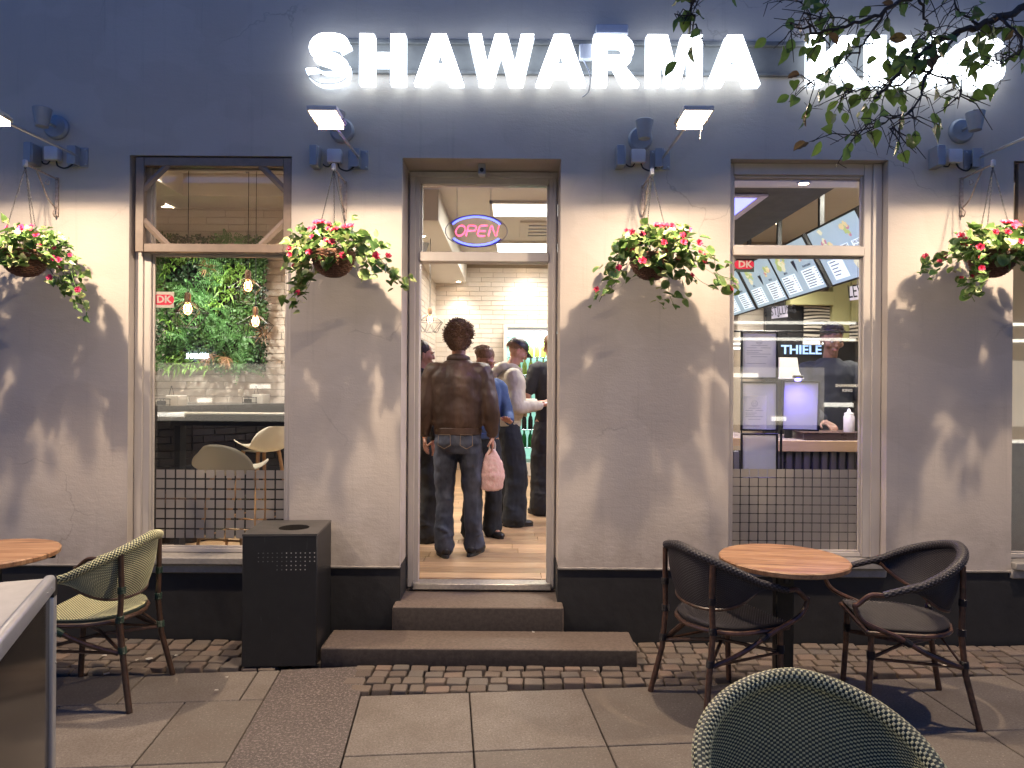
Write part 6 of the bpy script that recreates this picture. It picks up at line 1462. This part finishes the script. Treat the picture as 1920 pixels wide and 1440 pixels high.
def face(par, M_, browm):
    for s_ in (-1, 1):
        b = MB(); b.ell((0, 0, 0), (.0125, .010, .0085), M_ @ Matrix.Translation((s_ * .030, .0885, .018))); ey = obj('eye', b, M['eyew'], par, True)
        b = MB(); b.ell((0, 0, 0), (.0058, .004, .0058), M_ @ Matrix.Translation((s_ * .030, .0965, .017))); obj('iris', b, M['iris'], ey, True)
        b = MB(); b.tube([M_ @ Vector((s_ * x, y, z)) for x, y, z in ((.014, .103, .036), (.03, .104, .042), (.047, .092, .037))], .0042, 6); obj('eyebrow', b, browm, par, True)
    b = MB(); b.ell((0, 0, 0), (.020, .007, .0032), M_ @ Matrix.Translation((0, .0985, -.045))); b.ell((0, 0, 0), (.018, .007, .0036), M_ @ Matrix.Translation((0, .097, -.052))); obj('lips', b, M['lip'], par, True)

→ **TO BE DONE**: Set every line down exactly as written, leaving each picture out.

→ **RESPONSE**:
Write part 6 of the bpy script that recreates this picture. It picks up at line 1462. This part finishes the script. Treat the picture as 1920 pixels wide and 1440 pixels high.
def face(par, M_, browm):
    for s_ in (-1, 1):
        b = MB(); b.ell((0, 0, 0), (.0125, .010, .0085), M_ @ Matrix.Translation((s_ * .030, .0885, .018))); ey = obj('eye', b, M['eyew'], par, True)
        b = MB(); b.ell((0, 0, 0), (.0058, .004, .0058), M_ @ Matrix.Translation((s_ * .030, .0965, .017))); obj('iris', b, M['iris'], ey, True)
        b = MB(); b.tube([M_ @ Vector((s_ * x, y, z)) for x, y, z in ((.014, .103, .036), (.03, .104, .042), (.047, .092, .037))], .0042, 6); obj('eyebrow', b, browm, par, True)
    b = MB(); b.ell((0, 0, 0), (.020, .007, .0032), M_ @ Matrix.Translation((0, .0985, -.045))); b.ell((0, 0, 0), (.018, .007, .0036), M_ @ Matrix.Translation((0, .097, -.052))); obj('lips', b, M['lip'], par, True)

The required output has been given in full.